## Aim of the task
Where the word "scene" occurs in a line, return that line.
::: Information shown :::
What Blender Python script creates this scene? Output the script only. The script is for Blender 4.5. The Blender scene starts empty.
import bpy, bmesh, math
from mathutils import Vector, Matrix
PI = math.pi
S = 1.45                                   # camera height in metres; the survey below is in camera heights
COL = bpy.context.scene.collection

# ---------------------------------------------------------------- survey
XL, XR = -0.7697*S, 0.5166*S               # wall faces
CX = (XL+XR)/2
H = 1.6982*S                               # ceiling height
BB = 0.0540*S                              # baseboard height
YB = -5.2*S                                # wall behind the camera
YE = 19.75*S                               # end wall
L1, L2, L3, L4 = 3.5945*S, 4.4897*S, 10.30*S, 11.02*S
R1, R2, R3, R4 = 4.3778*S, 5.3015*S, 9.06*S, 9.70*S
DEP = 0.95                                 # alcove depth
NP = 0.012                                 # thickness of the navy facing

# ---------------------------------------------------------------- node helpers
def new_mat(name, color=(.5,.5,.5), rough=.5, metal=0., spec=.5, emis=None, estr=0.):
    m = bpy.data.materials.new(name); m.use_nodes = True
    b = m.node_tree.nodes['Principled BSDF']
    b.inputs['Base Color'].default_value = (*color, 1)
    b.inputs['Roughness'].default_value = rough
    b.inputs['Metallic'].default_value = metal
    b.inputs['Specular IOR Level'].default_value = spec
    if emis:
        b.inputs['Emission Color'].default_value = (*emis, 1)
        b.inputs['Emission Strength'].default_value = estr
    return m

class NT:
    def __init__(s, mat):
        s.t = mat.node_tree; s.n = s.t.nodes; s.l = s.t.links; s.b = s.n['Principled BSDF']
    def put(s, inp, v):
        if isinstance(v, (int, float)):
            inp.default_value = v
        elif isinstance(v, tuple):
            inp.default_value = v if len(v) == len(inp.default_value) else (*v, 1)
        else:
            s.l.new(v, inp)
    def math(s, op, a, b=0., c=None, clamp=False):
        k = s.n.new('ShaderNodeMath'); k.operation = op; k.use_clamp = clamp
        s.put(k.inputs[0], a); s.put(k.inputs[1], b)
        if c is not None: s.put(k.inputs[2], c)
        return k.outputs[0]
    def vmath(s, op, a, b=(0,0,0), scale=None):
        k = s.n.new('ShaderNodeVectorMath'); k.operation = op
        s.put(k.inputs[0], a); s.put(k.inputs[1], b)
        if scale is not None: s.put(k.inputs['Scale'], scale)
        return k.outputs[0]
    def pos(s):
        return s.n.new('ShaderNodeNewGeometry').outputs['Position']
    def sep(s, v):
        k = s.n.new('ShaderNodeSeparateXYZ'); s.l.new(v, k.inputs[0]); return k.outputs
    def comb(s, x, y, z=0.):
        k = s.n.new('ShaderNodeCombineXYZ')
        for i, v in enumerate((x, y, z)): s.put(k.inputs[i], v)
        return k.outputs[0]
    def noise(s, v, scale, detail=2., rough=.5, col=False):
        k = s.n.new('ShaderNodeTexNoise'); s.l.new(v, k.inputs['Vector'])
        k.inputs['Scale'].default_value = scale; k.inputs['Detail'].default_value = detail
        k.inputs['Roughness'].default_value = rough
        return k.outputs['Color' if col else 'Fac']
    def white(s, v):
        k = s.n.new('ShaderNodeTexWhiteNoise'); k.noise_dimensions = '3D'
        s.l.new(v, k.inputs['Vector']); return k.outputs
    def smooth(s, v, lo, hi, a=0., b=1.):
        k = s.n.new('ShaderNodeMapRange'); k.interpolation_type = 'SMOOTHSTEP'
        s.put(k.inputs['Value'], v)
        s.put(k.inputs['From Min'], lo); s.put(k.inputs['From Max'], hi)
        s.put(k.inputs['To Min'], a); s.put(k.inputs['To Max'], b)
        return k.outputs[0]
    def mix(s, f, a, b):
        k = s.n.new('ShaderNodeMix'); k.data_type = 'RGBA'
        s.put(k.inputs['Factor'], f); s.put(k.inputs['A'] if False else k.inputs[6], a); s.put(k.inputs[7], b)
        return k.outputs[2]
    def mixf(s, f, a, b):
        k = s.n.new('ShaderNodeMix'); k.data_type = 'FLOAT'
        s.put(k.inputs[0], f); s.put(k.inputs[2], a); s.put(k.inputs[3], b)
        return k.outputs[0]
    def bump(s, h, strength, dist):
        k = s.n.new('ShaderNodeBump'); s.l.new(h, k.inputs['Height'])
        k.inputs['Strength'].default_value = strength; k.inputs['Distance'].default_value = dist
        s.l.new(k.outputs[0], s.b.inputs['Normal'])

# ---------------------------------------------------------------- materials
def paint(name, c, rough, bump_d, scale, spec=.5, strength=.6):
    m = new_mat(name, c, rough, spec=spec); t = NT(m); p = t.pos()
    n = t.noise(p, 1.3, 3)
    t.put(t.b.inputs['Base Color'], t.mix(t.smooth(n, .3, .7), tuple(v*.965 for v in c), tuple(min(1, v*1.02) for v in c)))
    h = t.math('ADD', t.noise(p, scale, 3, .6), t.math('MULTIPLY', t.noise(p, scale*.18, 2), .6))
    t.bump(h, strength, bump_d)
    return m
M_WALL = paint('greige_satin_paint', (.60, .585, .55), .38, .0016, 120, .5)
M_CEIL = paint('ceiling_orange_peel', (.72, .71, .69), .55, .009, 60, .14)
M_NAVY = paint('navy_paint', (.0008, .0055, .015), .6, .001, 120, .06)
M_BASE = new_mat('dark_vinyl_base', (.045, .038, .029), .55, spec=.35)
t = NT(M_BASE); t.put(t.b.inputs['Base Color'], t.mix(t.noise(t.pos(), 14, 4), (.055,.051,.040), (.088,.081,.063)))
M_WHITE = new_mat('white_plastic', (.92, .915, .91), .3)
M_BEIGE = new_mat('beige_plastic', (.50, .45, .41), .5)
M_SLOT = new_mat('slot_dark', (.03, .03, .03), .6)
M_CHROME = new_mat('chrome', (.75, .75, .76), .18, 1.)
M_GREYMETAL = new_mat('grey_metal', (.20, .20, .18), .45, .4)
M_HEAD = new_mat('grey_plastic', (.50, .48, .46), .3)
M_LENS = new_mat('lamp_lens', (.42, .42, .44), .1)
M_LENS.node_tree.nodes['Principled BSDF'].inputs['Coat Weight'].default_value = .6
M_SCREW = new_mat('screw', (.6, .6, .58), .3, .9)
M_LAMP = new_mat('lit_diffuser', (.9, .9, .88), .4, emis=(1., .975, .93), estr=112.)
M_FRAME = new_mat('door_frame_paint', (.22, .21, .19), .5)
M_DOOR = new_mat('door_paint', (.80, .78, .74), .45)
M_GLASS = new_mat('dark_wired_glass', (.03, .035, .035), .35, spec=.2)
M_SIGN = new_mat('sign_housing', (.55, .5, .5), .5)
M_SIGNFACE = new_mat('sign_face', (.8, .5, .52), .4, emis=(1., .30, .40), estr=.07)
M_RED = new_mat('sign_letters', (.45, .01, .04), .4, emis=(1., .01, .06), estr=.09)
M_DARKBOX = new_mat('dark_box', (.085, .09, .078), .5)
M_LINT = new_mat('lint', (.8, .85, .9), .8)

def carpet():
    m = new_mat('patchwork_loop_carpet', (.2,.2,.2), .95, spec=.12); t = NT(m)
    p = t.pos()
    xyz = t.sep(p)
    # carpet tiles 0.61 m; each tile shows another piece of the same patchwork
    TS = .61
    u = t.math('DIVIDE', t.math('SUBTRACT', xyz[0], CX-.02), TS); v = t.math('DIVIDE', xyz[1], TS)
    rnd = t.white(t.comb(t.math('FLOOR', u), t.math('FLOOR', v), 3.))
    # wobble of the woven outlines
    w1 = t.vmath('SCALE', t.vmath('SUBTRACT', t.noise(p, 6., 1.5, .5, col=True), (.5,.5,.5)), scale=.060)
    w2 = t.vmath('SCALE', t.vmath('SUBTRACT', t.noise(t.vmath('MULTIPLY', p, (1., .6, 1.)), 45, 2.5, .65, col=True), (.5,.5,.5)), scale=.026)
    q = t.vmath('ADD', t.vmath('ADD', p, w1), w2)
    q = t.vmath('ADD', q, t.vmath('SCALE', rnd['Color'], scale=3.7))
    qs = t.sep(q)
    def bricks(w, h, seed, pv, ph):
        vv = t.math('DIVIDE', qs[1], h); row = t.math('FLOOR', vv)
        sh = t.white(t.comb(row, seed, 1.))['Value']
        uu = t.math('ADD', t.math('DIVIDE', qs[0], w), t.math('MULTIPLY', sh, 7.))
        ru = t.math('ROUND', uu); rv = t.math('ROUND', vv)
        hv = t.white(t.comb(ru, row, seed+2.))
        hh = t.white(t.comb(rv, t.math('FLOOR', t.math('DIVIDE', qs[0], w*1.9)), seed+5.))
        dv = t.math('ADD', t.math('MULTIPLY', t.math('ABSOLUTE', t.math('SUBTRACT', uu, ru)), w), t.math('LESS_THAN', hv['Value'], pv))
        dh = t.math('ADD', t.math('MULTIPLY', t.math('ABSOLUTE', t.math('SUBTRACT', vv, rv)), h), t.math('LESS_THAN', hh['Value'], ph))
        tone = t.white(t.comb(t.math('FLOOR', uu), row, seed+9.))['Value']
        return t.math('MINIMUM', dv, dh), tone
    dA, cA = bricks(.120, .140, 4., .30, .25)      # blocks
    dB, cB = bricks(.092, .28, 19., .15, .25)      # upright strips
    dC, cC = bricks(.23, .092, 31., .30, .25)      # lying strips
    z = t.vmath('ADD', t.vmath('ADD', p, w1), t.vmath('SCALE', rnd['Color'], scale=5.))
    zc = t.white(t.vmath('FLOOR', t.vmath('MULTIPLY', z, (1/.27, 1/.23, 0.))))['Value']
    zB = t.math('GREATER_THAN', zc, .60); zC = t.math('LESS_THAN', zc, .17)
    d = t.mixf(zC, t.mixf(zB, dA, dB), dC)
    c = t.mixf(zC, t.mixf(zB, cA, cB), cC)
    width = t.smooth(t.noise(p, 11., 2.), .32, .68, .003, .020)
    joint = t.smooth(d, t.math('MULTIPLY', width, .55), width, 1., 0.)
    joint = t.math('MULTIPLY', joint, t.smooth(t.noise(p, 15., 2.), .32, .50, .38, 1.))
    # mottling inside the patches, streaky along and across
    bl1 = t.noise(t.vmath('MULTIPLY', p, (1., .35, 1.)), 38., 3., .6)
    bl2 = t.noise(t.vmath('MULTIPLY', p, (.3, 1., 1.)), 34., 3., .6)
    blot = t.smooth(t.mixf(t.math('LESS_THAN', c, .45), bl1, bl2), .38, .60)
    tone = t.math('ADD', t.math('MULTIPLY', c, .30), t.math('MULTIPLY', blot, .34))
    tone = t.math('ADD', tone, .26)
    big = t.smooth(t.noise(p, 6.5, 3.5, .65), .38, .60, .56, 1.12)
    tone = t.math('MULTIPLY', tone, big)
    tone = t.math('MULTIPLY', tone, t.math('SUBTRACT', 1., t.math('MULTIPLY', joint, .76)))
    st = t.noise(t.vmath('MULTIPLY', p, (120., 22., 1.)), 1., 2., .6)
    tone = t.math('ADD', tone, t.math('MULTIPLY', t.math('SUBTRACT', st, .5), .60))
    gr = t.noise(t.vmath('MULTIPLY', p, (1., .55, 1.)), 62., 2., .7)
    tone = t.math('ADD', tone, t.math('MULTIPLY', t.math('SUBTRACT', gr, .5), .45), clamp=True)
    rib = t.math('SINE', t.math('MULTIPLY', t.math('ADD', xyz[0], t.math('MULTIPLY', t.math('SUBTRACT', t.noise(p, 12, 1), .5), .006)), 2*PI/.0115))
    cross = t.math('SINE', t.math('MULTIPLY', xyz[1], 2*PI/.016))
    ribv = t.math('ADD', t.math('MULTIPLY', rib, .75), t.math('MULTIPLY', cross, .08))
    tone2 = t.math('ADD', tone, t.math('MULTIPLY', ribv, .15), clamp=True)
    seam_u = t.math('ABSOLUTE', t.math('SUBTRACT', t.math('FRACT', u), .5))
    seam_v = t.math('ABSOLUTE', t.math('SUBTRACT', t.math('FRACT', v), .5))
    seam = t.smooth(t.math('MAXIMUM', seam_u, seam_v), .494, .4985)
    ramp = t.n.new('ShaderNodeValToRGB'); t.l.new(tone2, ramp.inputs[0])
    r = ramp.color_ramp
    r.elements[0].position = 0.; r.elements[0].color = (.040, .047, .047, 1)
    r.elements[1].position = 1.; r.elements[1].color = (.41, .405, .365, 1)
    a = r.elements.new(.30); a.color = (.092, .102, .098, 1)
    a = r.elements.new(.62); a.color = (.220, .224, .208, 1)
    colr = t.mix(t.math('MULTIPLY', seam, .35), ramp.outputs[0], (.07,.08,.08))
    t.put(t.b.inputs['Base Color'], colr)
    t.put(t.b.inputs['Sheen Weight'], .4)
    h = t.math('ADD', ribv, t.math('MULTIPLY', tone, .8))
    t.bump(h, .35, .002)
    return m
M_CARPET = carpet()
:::
## Exercise response
What Blender Python script creates this scene? Output the script only. The script is for Blender 4.5. The Blender scene starts empty.
COL = bpy.context.scene.collection